Mohamed Fahmy and Baher Mohamed in court in Cairo in June. Photograph: Amr Nabil/AP

Mohamed Fahmy and Baher Mohamed in court in Cairo in June. Photograph: Amr Nabil/AP

Egypt’s president, Abdel Fatah al-Sisi, has pardoned two of the three journalists working for al-Jazeera English who were convicted of airing “false news” and biased coverage.

Mohamed Fahmy, a Canadian national, and his Egyptian colleague Baher Mohamed were released from prison after being pardoned along with about 100 other people.

The pardons came a day before Sisi plans to head to New York for the 70th session of the UN general assembly.

Fahmy’s lawyer, Khaled Abu Bakr, confirmed the pardon and said his client was a “professional and innocent journalist”.

It was unclear whether Peter Greste, an Australian colleague at al-Jazeera who was deported in February, had also been pardoned.

All three were sentenced to three years in prison last month in a verdict denounced by rights groups and news organisations as an assault on press freedom.

Greste, who was sentenced in absentia, said at the time that the sentences were outrageous. “The prosecution presented no evidence that we did anything wrong and so for us to be convicted as terrorists on no evidence at all is frankly outrageous,” he told ABC television. “We have to keep fighting.”

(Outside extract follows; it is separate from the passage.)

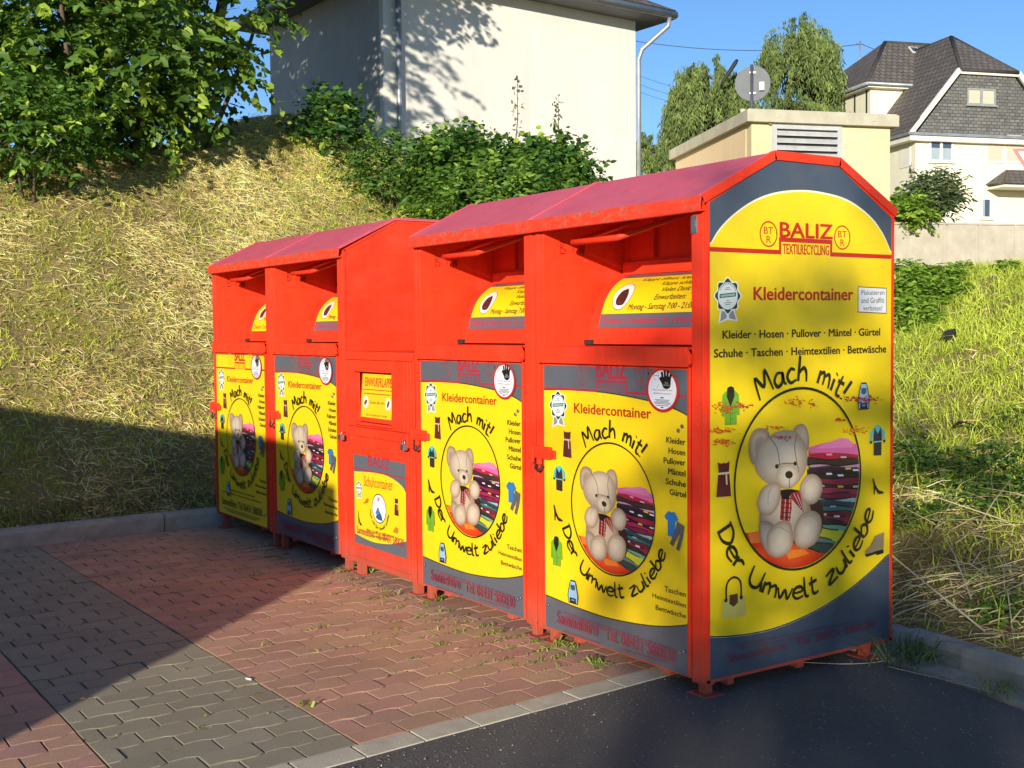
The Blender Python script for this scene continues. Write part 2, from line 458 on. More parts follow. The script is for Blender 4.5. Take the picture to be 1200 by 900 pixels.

The long-running trial was entangled in the wider political conflict betweenEgypt and Qatar, where al-Jazeera is based, following the Egyptian army’s ousting in 2013 of the Islamist president, Mohamed Morsi.

Evidence presented at the trial ventured into the absurd, including music videos and footage of animals, which defence lawyers and even the judge dismissed as irrelevant. Third-party observers said no evidence proved the charges. Critics described the case as politically motivated.

The men were seeking a pardon from Sisi, who has previously expressed regret over the trial and the damage it has done to Egypt’s reputation, saying it would have been better to simply deport all the journalists.

The case began in December 2013, when Egyptian security forces raided the hotel suite used by al-Jazeera at the time to report from Egypt.

The journalists began using the hotel as a base of operations after the al-Jazeera English office near Tahrir Square was raided by police. Authorities arrested Fahmy, Greste and Mohamed, later charging them with allegedly being part of the Muslim Brotherhood, and airing falsified footage intended to damage national security.

The three men initially were convicted on 23 June 2014, with Greste and Fahmy sentenced to seven years in prison and Mohamed to 10 years for also being found with a spent bullet casing. That ruling was later overturned on appeal by Egypt’s court of cassation, the final stage of criminal appeals, which said the initial proceedings were marred by violations of the defendants’ rights. However, a retrial was ordered, ending with August’s convictions.